* **PROVIDED DATA**:
# # # # # # #

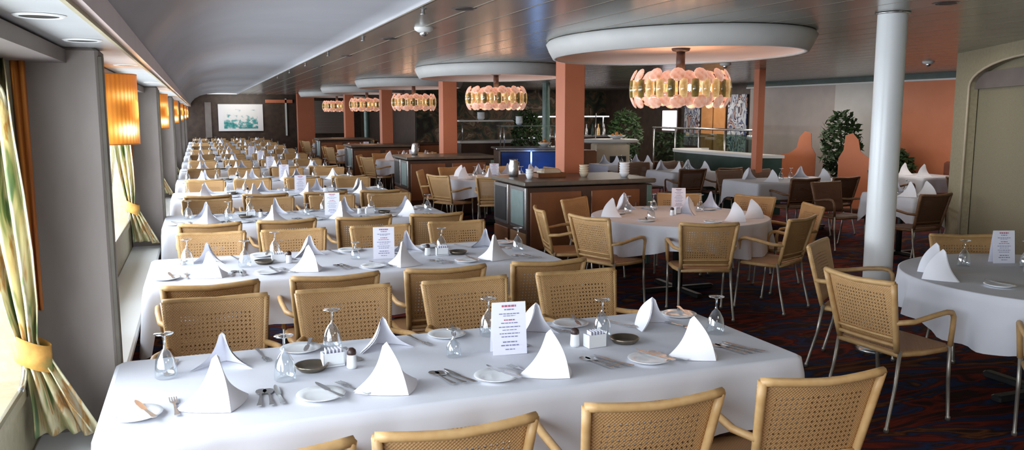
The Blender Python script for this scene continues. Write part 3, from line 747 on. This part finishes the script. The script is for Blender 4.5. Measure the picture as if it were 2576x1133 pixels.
# ------------------------------------------------------------------ round tables under the chandeliers
def setting(cx, cy, r, nm, naps, glasses, plates, card, cloth_seed, full=True):
    for j, (x, y) in enumerate(naps):
        a = math.atan2(y-cy, x-cx); o = inst('folded_napkin', NAP[j % 5], (x, y, ZT_), a+pi/2+R.uniform(-.3,.3), 'white napkin pyramid on the %s, %s place going round' % (nm, ORD[j+1]), 'napkin', 'napkins on the round tables'); o.scale = (1.1,1.1,1.1)
    for j, (x, y) in enumerate(glasses):
        inst('goblet', GLS, (x, y, ZT_), 0, 'upturned stem glass on the %s, %s one going round' % (nm, ORD[j+1]), 'glass', 'upturned glasses on the round tables')
    for j, (x, y) in enumerate(plates):
        inst('side_plate', PLT, (x, y, ZT_), 0, 'white side plate on the %s, %s one going round' % (nm, ORD[j+1]), 'plate', 'side plates on the round tables')
        if full: inst('butter_knife', UT['knife'], (x, y, ZT_+.013), j*.9, 'steel butter knife on the %s side plate of the %s' % (ORD[j+1], nm), 'knife', 'butter knives on the round tables')
    if card: place('card', (*card, ZT_), -.35, 'white printed menu card standing on the %s' % nm, 'menu cards on the round tables')
def ringpts(cx, cy, r, n, off=0): return [(cx+r*cos(2*pi*k/n+off), cy+r*sin(2*pi*k/n+off)) for k in range(n)]
off8 = [(3.26,6.59),(4.01,6.03),(4.86,5.93),(5.66,6.60),(5.68,7.55),(5.06,8.10),(3.72,8.02),(3.02,7.30)]
for k in range(5):
    cx, cy = 4.38, 7.0+CS*k; nm = '%s round table from the front' % ORD[k+1]
    round_table(cx, cy, .85, 'round dining table with white cloth under the %s chandelier' % ORD[k+1], 'round tables under the chandeliers')
    cloth_round(cx, cy, .86, .26, 40+k, 'white cloth hanging in folds over the %s' % nm, 'cloths on the round tables')
    if k == 0:
        setting(cx, cy, .85, nm, [(3.72,7.16),(4.50,7.05),(4.60,6.42),(4.93,6.60),(5.0,7.4),(4.1,7.6)], [(4.0,7.35),(4.35,7.45),(4.75,7.2),(3.95,6.8)], ringpts(cx, cy, .6, 6, .5), (4.68,7.50), 1)
        place('caddy', (4.40,7.08,ZT_), .4, 'white sugar sachet holder at the centre of the %s' % nm, 'sugar holders on the round tables'); place('shaker', (4.30,7.0,ZT_), 0, 'salt shaker at the centre of the %s' % nm, 'shakers on the round tables')
    else:
        setting(cx, cy, .85, nm, ringpts(cx, cy, .6, 8, .2), ringpts(cx, cy, .38, 5, .6), ringpts(cx, cy, .66, 4, .5) if k < 3 else [], (cx-.1, cy-.1) if k < 4 else None, k, False)
    for i, (bx, by) in enumerate(off8):
        bx += cx-4.38; by += cy-7.0
        if k: a = pi/8+pi+pi/4*i+R.uniform(-.05,.05); bx, by = cx+1.24*cos(a), cy+1.24*sin(a)
        else: a = math.atan2(by-cy, bx-cx); q = max(1.27 if i != 6 else 1.2, math.hypot(bx-cx, by-cy)); bx, by = cx+q*cos(a), cy+q*sin(a)
        face = math.atan2(cx-bx, cy-by)
        chair_bt(bx, by, face, 'tan wicker armchair facing the %s, %s going round it' % (nm, ORD[i+1]), 'wicker armchairs at the round tables')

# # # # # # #

* **CHALLENGE**: Leaving the pictures aside, transcribe the entire listing exactly.

* **FINISHED EXERCISE**:
The Blender Python script for this scene continues. Write part 3, from line 747 on. This part finishes the script. The script is for Blender 4.5. Measure the picture as if it were 2576x1133 pixels.
# ------------------------------------------------------------------ round tables under the chandeliers
def setting(cx, cy, r, nm, naps, glasses, plates, card, cloth_seed, full=True):
    for j, (x, y) in enumerate(naps):
        a = math.atan2(y-cy, x-cx); o = inst('folded_napkin', NAP[j % 5], (x, y, ZT_), a+pi/2+R.uniform(-.3,.3), 'white napkin pyramid on the %s, %s place going round' % (nm, ORD[j+1]), 'napkin', 'napkins on the round tables'); o.scale = (1.1,1.1,1.1)
    for j, (x, y) in enumerate(glasses):
        inst('goblet', GLS, (x, y, ZT_), 0, 'upturned stem glass on the %s, %s one going round' % (nm, ORD[j+1]), 'glass', 'upturned glasses on the round tables')
    for j, (x, y) in enumerate(plates):
        inst('side_plate', PLT, (x, y, ZT_), 0, 'white side plate on the %s, %s one going round' % (nm, ORD[j+1]), 'plate', 'side plates on the round tables')
        if full: inst('butter_knife', UT['knife'], (x, y, ZT_+.013), j*.9, 'steel butter knife on the %s side plate of the %s' % (ORD[j+1], nm), 'knife', 'butter knives on the round tables')
    if card: place('card', (*card, ZT_), -.35, 'white printed menu card standing on the %s' % nm, 'menu cards on the round tables')
def ringpts(cx, cy, r, n, off=0): return [(cx+r*cos(2*pi*k/n+off), cy+r*sin(2*pi*k/n+off)) for k in range(n)]
off8 = [(3.26,6.59),(4.01,6.03),(4.86,5.93),(5.66,6.60),(5.68,7.55),(5.06,8.10),(3.72,8.02),(3.02,7.30)]
for k in range(5):
    cx, cy = 4.38, 7.0+CS*k; nm = '%s round table from the front' % ORD[k+1]
    round_table(cx, cy, .85, 'round dining table with white cloth under the %s chandelier' % ORD[k+1], 'round tables under the chandeliers')
    cloth_round(cx, cy, .86, .26, 40+k, 'white cloth hanging in folds over the %s' % nm, 'cloths on the round tables')
    if k == 0:
        setting(cx, cy, .85, nm, [(3.72,7.16),(4.50,7.05),(4.60,6.42),(4.93,6.60),(5.0,7.4),(4.1,7.6)], [(4.0,7.35),(4.35,7.45),(4.75,7.2),(3.95,6.8)], ringpts(cx, cy, .6, 6, .5), (4.68,7.50), 1)
        place('caddy', (4.40,7.08,ZT_), .4, 'white sugar sachet holder at the centre of the %s' % nm, 'sugar holders on the round tables'); place('shaker', (4.30,7.0,ZT_), 0, 'salt shaker at the centre of the %s' % nm, 'shakers on the round tables')
    else:
        setting(cx, cy, .85, nm, ringpts(cx, cy, .6, 8, .2), ringpts(cx, cy, .38, 5, .6), ringpts(cx, cy, .66, 4, .5) if k < 3 else [], (cx-.1, cy-.1) if k < 4 else None, k, False)
    for i, (bx, by) in enumerate(off8):
        bx += cx-4.38; by += cy-7.0
        if k: a = pi/8+pi+pi/4*i+R.uniform(-.05,.05); bx, by = cx+1.24*cos(a), cy+1.24*sin(a)
        else: a = math.atan2(by-cy, bx-cx); q = max(1.27 if i != 6 else 1.2, math.hypot(bx-cx, by-cy)); bx, by = cx+q*cos(a), cy+q*sin(a)
        face = math.atan2(cx-bx, cy-by)
        chair_bt(bx, by, face, 'tan wicker armchair facing the %s, %s going round it' % (nm, ORD[i+1]), 'wicker armchairs at the round tables')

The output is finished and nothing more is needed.